§ **OBJECTIVE**
Your task is to copy the listing exactly, with the pictures left out.

§ **DATASET CONTENT**
* BEGIN *

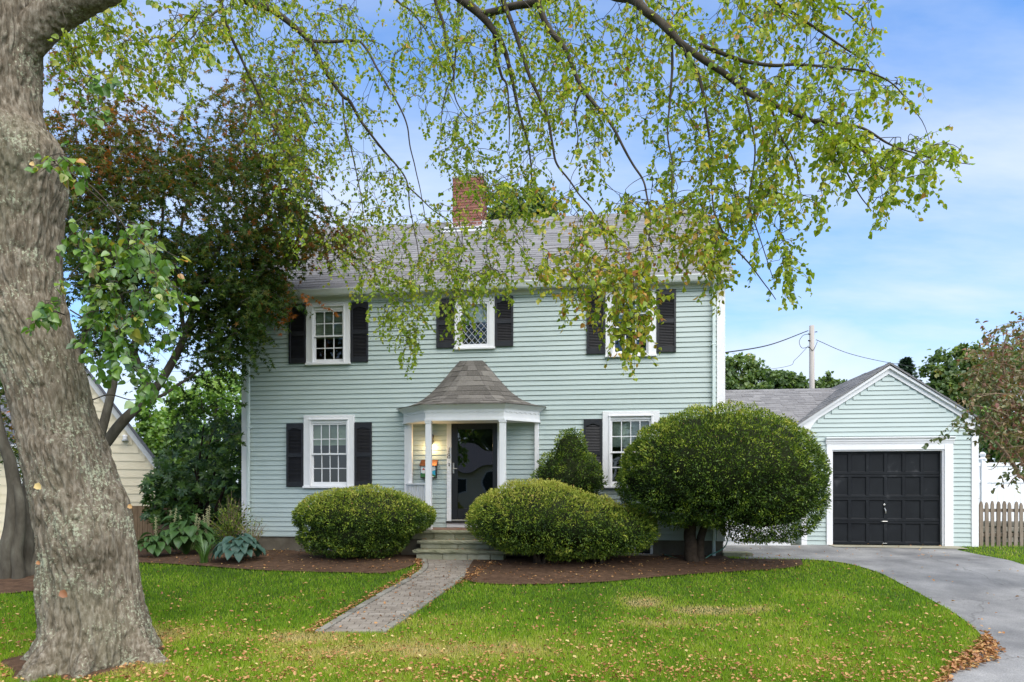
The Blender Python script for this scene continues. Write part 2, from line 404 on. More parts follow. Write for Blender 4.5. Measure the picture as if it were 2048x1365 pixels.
def make_asphalt():
    m = mat_noise('worn asphalt', [(0.32, (.12,.12,.122)), (0.5, (.215,.213,.21)), (0.68, (.32,.314,.305))], 0.8, 0.9, 0.2, detail=12, bump=0.7, bump_scale=130, coord='World')
    nt = m.node_tree; N_, L_ = nt.nodes, nt.links; b = N_['Principled BSDF']; src = b.inputs['Base Color'].links[0].from_socket
    ge = N_.new('ShaderNodeNewGeometry'); nz = N_.new('ShaderNodeTexNoise'); nz.inputs['Scale'].default_value = 2.3; nz.inputs['Detail'].default_value = 5; L_.new(ge.outputs['Position'], nz.inputs['Vector'])
    mx = N_.new('ShaderNodeMix'); mx.data_type = 'RGBA'; mx.blend_type = 'LINEAR_LIGHT'; mx.inputs['Factor'].default_value = .22; L_.new(ge.outputs['Position'], mx.inputs['A']); L_.new(nz.outputs['Color'], mx.inputs['B'])
    vo = N_.new('ShaderNodeTexVoronoi'); vo.feature = 'DISTANCE_TO_EDGE'; vo.inputs['Scale'].default_value = .42; L_.new(mx.outputs['Result'], vo.inputs['Vector'])
    mr = N_.new('ShaderNodeMapRange'); mr.inputs['From Min'].default_value = .001; mr.inputs['From Max'].default_value = .006; mr.inputs['To Min'].default_value = .38; mr.inputs['To Max'].default_value = 0; L_.new(vo.outputs['Distance'], mr.inputs['Value'])
    ck = N_.new('ShaderNodeMix'); ck.data_type = 'RGBA'; L_.new(mr.outputs[0], ck.inputs['Factor']); L_.new(src, ck.inputs['A']); ck.inputs['B'].default_value = (.045,.042,.038,1)
    # fine aggregate speckle
    n2 = N_.new('ShaderNodeTexNoise'); n2.inputs['Scale'].default_value = 75; n2.inputs['Detail'].default_value = 3; L_.new(ge.outputs['Position'], n2.inputs['Vector'])
    sp = N_.new('ShaderNodeMix'); sp.data_type = 'RGBA'; sp.blend_type = 'OVERLAY'; sp.inputs['Factor'].default_value = .55; L_.new(ck.outputs['Result'], sp.inputs['A']); L_.new(n2.outputs['Fac'], sp.inputs['B'])
    L_.new(sp.outputs['Result'], b.inputs['Base Color']); return m
M['asphalt'] = make_asphalt()
M['concrete'] = mat_noise('stained concrete', [(0.25, (.22,.205,.15)), (0.75, (.36,.34,.27))], 2.2, 0.9, 0.1, detail=8, bump=0.3, coord='World')
M['mulch'] = mat_noise('dark bark mulch', [(0.25, (.06,.036,.023)), (0.55, (.12,.072,.045)), (0.85, (.20,.125,.08))], 9, 0.95, 0.1, detail=10, bump=1.0, bump_scale=60, coord='World', dist=0.03)
M['soil'] = mat_noise('turf soil', [(0.25, (.030,.055,.012)), (0.6, (.05,.085,.018)), (0.9, (.10,.09,.04))], 3.0, 0.95, 0.1, detail=9, bump=0.6, bump_scale=40, coord='World', dist=0.03)
M['lamp_black'] = mat_flat('black lantern metal', (.018,.016,.015), 0.45, 0.5)
M['lamp_on'] = mat_emit('glowing lamp glass', (1.0, .62, .22), 6.0)
M['copper'] = mat_noise('copper sheet', [(0.2, (.16,.06,.03)), (0.8, (.34,.14,.07))], 14, 0.4, 0.5, metal=0.7)
M['wood_grey'] = mat_noise('weathered wood', [(0.2, (.14,.108,.08)), (0.5, (.21,.168,.13)), (0.85, (.29,.245,.20))], 5, 0.9, 0.1, stretch=(6,6,0.7), rand=0.35, bump=0.4, coord='World')
M['wood_post'] = mat_noise('tan weathered post', [(0.2, (.15,.10,.06)), (0.85, (.30,.21,.13))], 5, 0.9, 0.1, stretch=(6,6,0.7), bump=0.4, coord='World')
M['pole'] = mat_noise('bleached pole wood', [(0.2, (.30,.27,.24)), (0.85, (.46,.43,.40))], 4, 0.9, 0.1, stretch=(8,8,0.4), coord='World')
M['vinyl_white'] = mat_flat('white vinyl fence', (.78,.79,.81), 0.4, 0.4, var=0.04)
M['yellow_siding'] = mat_noise('cream painted siding', [(0.2, (.76,.67,.49)), (0.8, (.82,.74,.57))], 2, 0.6, 0.3, rand=0.2, coord='World')
M['slate_roof'] = mat_noise('blue grey roof shingle', [(0.2, (.10,.105,.125)), (0.8, (.18,.185,.21))], 20, 0.9, 0.1, rand=0.5, coord='World')
M['dark_green'] = mat_flat('dark green paint', (.015,.03,.03), 0.5, 0.4)
M['hose'] = mat_flat('green rubber hose', (.06,.22,.14), 0.45, 0.4)
M['fieldstone'] = mat_noise('fieldstone', [(0.2, (.10,.095,.08)), (0.8, (.24,.225,.19))], 5, 0.95, 0.1, rand=0.6, bump=0.5, coord='World')
M['wire'] = mat_flat('black cable', (.03,.03,.032), 0.6, 0.3)

# ------------------------------------------------------------------ ground, beds, driveway, path
def grid_sheet(name, xs, ys, mat, dz=0.0, zf=None):
    X, Y = np.meshgrid(xs, ys); Z = (zf or zg)(X, Y) + dz
    V_ = np.stack([X, Y, Z], -1).reshape(-1, 3); nx = len(xs); ny = len(ys)
    i = np.arange(ny-1)[:, None]; j = np.arange(nx-1)[None]
    F_ = np.stack([i*nx+j, i*nx+j+1, (i+1)*nx+j+1, (i+1)*nx+j], -1).reshape(-1, 4)
    return tag(put(name, np_mesh(name, V_, F_, smooth=True), mat), kind='structure')

gx = np.concatenate([[-900, -300, -100, -40], np.arange(-16, 16.1, 0.5), [40, 100, 300, 900]])
gy = np.concatenate([[-600, -150, -50, -20, -8, 0, 3], np.arange(4.5, 20.1, 0.25), [30, 60, 150, 400, 1500]])
grid_sheet('ground', gx, gy, M['soil'], -0.012)

def strip_sheet(name, A, B, mat, dz, n=8, kind='structure', bulge=0.0):
    """sheet between two matching world polylines A and B (k,2), draped on the ground"""
    A = np.asarray(A); B = np.asarray(B); t = np.linspace(0, 1, n+1)
    XY = A[:, None, :]*(1-t)[None, :, None] + B[:, None, :]*t[None, :, None]
    Z = zg(XY[..., 0], XY[..., 1]) + dz + bulge*(4*t*(1-t))[None]
    V_ = np.concatenate([XY, Z[..., None]], -1).reshape(-1, 3); k = n+1
    i = np.arange(len(A)-1)[:, None]; j = np.arange(n)[None]
    F_ = np.stack([i*k+j, i*k+j+1, (i+1)*k+j+1, (i+1)*k+j], -1).reshape(-1, 4)
    return tag(put(name, np_mesh(name, V_, F_, smooth=True), mat), kind=kind)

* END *

§ **ANSWER TO THE TASK**
The Blender Python script for this scene continues. Write part 2, from line 404 on. More parts follow. Write for Blender 4.5. Measure the picture as if it were 2048x1365 pixels.
def make_asphalt():
    m = mat_noise('worn asphalt', [(0.32, (.12,.12,.122)), (0.5, (.215,.213,.21)), (0.68, (.32,.314,.305))], 0.8, 0.9, 0.2, detail=12, bump=0.7, bump_scale=130, coord='World')
    nt = m.node_tree; N_, L_ = nt.nodes, nt.links; b = N_['Principled BSDF']; src = b.inputs['Base Color'].links[0].from_socket
    ge = N_.new('ShaderNodeNewGeometry'); nz = N_.new('ShaderNodeTexNoise'); nz.inputs['Scale'].default_value = 2.3; nz.inputs['Detail'].default_value = 5; L_.new(ge.outputs['Position'], nz.inputs['Vector'])
    mx = N_.new('ShaderNodeMix'); mx.data_type = 'RGBA'; mx.blend_type = 'LINEAR_LIGHT'; mx.inputs['Factor'].default_value = .22; L_.new(ge.outputs['Position'], mx.inputs['A']); L_.new(nz.outputs['Color'], mx.inputs['B'])
    vo = N_.new('ShaderNodeTexVoronoi'); vo.feature = 'DISTANCE_TO_EDGE'; vo.inputs['Scale'].default_value = .42; L_.new(mx.outputs['Result'], vo.inputs['Vector'])
    mr = N_.new('ShaderNodeMapRange'); mr.inputs['From Min'].default_value = .001; mr.inputs['From Max'].default_value = .006; mr.inputs['To Min'].default_value = .38; mr.inputs['To Max'].default_value = 0; L_.new(vo.outputs['Distance'], mr.inputs['Value'])
    ck = N_.new('ShaderNodeMix'); ck.data_type = 'RGBA'; L_.new(mr.outputs[0], ck.inputs['Factor']); L_.new(src, ck.inputs['A']); ck.inputs['B'].default_value = (.045,.042,.038,1)
    # fine aggregate speckle
    n2 = N_.new('ShaderNodeTexNoise'); n2.inputs['Scale'].default_value = 75; n2.inputs['Detail'].default_value = 3; L_.new(ge.outputs['Position'], n2.inputs['Vector'])
    sp = N_.new('ShaderNodeMix'); sp.data_type = 'RGBA'; sp.blend_type = 'OVERLAY'; sp.inputs['Factor'].default_value = .55; L_.new(ck.outputs['Result'], sp.inputs['A']); L_.new(n2.outputs['Fac'], sp.inputs['B'])
    L_.new(sp.outputs['Result'], b.inputs['Base Color']); return m
M['asphalt'] = make_asphalt()
M['concrete'] = mat_noise('stained concrete', [(0.25, (.22,.205,.15)), (0.75, (.36,.34,.27))], 2.2, 0.9, 0.1, detail=8, bump=0.3, coord='World')
M['mulch'] = mat_noise('dark bark mulch', [(0.25, (.06,.036,.023)), (0.55, (.12,.072,.045)), (0.85, (.20,.125,.08))], 9, 0.95, 0.1, detail=10, bump=1.0, bump_scale=60, coord='World', dist=0.03)
M['soil'] = mat_noise('turf soil', [(0.25, (.030,.055,.012)), (0.6, (.05,.085,.018)), (0.9, (.10,.09,.04))], 3.0, 0.95, 0.1, detail=9, bump=0.6, bump_scale=40, coord='World', dist=0.03)
M['lamp_black'] = mat_flat('black lantern metal', (.018,.016,.015), 0.45, 0.5)
M['lamp_on'] = mat_emit('glowing lamp glass', (1.0, .62, .22), 6.0)
M['copper'] = mat_noise('copper sheet', [(0.2, (.16,.06,.03)), (0.8, (.34,.14,.07))], 14, 0.4, 0.5, metal=0.7)
M['wood_grey'] = mat_noise('weathered wood', [(0.2, (.14,.108,.08)), (0.5, (.21,.168,.13)), (0.85, (.29,.245,.20))], 5, 0.9, 0.1, stretch=(6,6,0.7), rand=0.35, bump=0.4, coord='World')
M['wood_post'] = mat_noise('tan weathered post', [(0.2, (.15,.10,.06)), (0.85, (.30,.21,.13))], 5, 0.9, 0.1, stretch=(6,6,0.7), bump=0.4, coord='World')
M['pole'] = mat_noise('bleached pole wood', [(0.2, (.30,.27,.24)), (0.85, (.46,.43,.40))], 4, 0.9, 0.1, stretch=(8,8,0.4), coord='World')
M['vinyl_white'] = mat_flat('white vinyl fence', (.78,.79,.81), 0.4, 0.4, var=0.04)
M['yellow_siding'] = mat_noise('cream painted siding', [(0.2, (.76,.67,.49)), (0.8, (.82,.74,.57))], 2, 0.6, 0.3, rand=0.2, coord='World')
M['slate_roof'] = mat_noise('blue grey roof shingle', [(0.2, (.10,.105,.125)), (0.8, (.18,.185,.21))], 20, 0.9, 0.1, rand=0.5, coord='World')
M['dark_green'] = mat_flat('dark green paint', (.015,.03,.03), 0.5, 0.4)
M['hose'] = mat_flat('green rubber hose', (.06,.22,.14), 0.45, 0.4)
M['fieldstone'] = mat_noise('fieldstone', [(0.2, (.10,.095,.08)), (0.8, (.24,.225,.19))], 5, 0.95, 0.1, rand=0.6, bump=0.5, coord='World')
M['wire'] = mat_flat('black cable', (.03,.03,.032), 0.6, 0.3)

# ------------------------------------------------------------------ ground, beds, driveway, path
def grid_sheet(name, xs, ys, mat, dz=0.0, zf=None):
    X, Y = np.meshgrid(xs, ys); Z = (zf or zg)(X, Y) + dz
    V_ = np.stack([X, Y, Z], -1).reshape(-1, 3); nx = len(xs); ny = len(ys)
    i = np.arange(ny-1)[:, None]; j = np.arange(nx-1)[None]
    F_ = np.stack([i*nx+j, i*nx+j+1, (i+1)*nx+j+1, (i+1)*nx+j], -1).reshape(-1, 4)
    return tag(put(name, np_mesh(name, V_, F_, smooth=True), mat), kind='structure')

gx = np.concatenate([[-900, -300, -100, -40], np.arange(-16, 16.1, 0.5), [40, 100, 300, 900]])
gy = np.concatenate([[-600, -150, -50, -20, -8, 0, 3], np.arange(4.5, 20.1, 0.25), [30, 60, 150, 400, 1500]])
grid_sheet('ground', gx, gy, M['soil'], -0.012)

def strip_sheet(name, A, B, mat, dz, n=8, kind='structure', bulge=0.0):
    """sheet between two matching world polylines A and B (k,2), draped on the ground"""
    A = np.asarray(A); B = np.asarray(B); t = np.linspace(0, 1, n+1)
    XY = A[:, None, :]*(1-t)[None, :, None] + B[:, None, :]*t[None, :, None]
    Z = zg(XY[..., 0], XY[..., 1]) + dz + bulge*(4*t*(1-t))[None]
    V_ = np.concatenate([XY, Z[..., None]], -1).reshape(-1, 3); k = n+1
    i = np.arange(len(A)-1)[:, None]; j = np.arange(n)[None]
    F_ = np.stack([i*k+j, i*k+j+1, (i+1)*k+j+1, (i+1)*k+j], -1).reshape(-1, 4)
    return tag(put(name, np_mesh(name, V_, F_, smooth=True), mat), kind=kind)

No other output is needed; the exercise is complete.